Uno de los eslóganes que por entonces se repetía de la misma forma que hoy se repite el de MasterCard apareció escrito en una pared de París y tuvo luego una segunda vida móvil en una pancarta callejera, otro “medio” de gran popularidad y que, visto a la distancia, puede ser considerado intermediario central y “priceless” de la literatura de protesta de aquella época. Decía: “El arte está muerto. Godard no podrá hacer nada al respecto”. El eslogan, igual que muchos otros célebres en aquella época, demostró estar al servicio de una enorme equivocación. El arte, qué va, no estaba muerto. Todo lo contrario. En sus distintas disciplinas demostró estar más vivo que nunca, pues, tal cual suele suceder, las revueltas y agitaciones políticas vienen acompañadas de reacciones en las artes, las que no siempre coinciden “ideológicamente” con lo que sucede en las calles, pero vienen a establecer su propia forma de participación en los ajustes y calibraciones históricas.

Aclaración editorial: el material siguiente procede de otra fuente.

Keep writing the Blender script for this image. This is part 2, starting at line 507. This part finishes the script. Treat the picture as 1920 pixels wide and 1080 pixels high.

El pensamiento utópico que fue estandarte de los movimientos estudiantiles y laborales de los convulsos meses de 1968 motivó a replantear las artes a partir de formas estéticas que salieran de las normas establecidas y dejaran de premiar las expectativas del pensamiento burgués. Basta de complacencia y autogratificación. En medio del borbollón de la cultura de masas y de la sociedad del espectáculo (asunto sobre el cual giró el pensamiento de Guy Debord), en medio del furor de aquel llamado de atención con trasfondo inquietante que exigía soluciones políticas no para “pasado mañana”, sino para “ahora mismo”, las artes diversificaron sus formas de representación, potenciando nuevas formas expresivas que afectaron, de muy efectiva manera, al cine y a la música, principalmente. En 1968, annus mirabilis para insurrecciones de todo tipo, hicieron su aparición tres grupos fundamentales en la historia del rock: Led Zeppelin, Black Sabbath y Deep Purple. Al oírlos, el corazón solo atinó a decir: “Suban el volumen”. Aún, para bien del espíritu, no lo hemos bajado.